Americans for Peace Now to the left of it, AIPAC to the right, on U.S. House Goldstone resolution

by
Allison Hoffman
November 02, 2009

Tomorrow, the House of Representatives is set to consider a nonbinding resolution calling on the White House and the State Department to oppose the U.N. Human Rights Council’s Goldstone Report, which accuses Israel and Hamas of committing war crimes during last winter’s Gaza war. Unsurprisingly, AIPAC and other established Jewish organizations jumped to support the bipartisan bill, which is sponsored by two Jewish members of the House Foreign Affairs Committee. And perhaps equally unsurprisingly, J Street, the new Israel-focused lobbying group, took the opposite tack—sort of. Early on Friday, J Street released a statement saying it was “unable to support” the resolution, unless it was altered to, among other things, call on Israel to launch an independent investigation into the Goldstone findings. A few hours later, J Street’s executive director, Jeremy Ben Ami, appeared to backtrack with a second statement saying that, in principle, he supported some kind of Congressional action on Goldstone, just not this particular bill, but added that, nonetheless, J Street is “not urging members of Congress to oppose H. Res. 867.”

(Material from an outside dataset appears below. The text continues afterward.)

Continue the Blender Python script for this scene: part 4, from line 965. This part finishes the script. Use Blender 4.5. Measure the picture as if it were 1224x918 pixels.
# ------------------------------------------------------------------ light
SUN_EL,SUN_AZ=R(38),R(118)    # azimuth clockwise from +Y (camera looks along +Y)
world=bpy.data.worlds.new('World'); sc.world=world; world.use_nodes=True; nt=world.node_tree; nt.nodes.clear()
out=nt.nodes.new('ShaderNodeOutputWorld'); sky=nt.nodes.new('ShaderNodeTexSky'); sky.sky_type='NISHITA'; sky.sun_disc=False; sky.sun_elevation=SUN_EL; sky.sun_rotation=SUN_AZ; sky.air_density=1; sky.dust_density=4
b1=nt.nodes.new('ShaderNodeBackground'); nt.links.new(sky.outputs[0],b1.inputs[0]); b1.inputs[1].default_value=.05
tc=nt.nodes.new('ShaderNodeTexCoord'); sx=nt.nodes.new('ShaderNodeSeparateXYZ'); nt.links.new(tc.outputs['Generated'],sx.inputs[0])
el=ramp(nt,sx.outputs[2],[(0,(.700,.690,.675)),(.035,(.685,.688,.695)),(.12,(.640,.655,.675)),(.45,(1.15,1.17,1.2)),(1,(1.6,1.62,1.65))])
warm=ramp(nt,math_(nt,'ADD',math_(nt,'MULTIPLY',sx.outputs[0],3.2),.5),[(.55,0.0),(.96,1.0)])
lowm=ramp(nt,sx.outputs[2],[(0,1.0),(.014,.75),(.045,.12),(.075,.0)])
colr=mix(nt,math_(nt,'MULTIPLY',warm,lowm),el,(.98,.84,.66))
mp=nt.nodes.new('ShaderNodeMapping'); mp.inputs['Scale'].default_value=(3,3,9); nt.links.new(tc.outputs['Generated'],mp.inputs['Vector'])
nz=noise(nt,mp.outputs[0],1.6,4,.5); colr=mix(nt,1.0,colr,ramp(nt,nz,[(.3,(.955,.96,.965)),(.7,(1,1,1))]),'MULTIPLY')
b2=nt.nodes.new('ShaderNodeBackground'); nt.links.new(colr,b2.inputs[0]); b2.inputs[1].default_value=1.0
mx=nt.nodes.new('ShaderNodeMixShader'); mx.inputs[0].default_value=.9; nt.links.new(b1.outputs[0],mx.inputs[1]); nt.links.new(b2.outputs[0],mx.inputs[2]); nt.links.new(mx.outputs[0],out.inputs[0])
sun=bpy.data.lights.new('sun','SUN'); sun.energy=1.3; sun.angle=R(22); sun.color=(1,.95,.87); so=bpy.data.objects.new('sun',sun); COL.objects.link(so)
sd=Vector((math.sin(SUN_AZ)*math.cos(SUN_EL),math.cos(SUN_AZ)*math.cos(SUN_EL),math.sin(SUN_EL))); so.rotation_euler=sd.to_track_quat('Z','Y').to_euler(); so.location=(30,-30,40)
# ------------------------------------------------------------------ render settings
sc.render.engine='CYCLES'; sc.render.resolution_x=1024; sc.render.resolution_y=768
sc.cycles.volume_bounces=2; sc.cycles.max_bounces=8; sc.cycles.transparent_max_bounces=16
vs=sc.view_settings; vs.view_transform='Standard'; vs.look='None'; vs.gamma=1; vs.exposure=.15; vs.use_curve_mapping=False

Then something interesting happened: Americans for Peace Now, the long-established American arm of the Israeli peace movement and, so far, an active J Street booster, came out in clear, unequivocal, though regretful, opposition to the resolution, arguing that Congress wasn’t really the right venue to deal with the various thorny problems, political and otherwise, posed by the report. So, the question is, does that leave J Street in the center—where it says it aims to be—or kind of nowhere at all?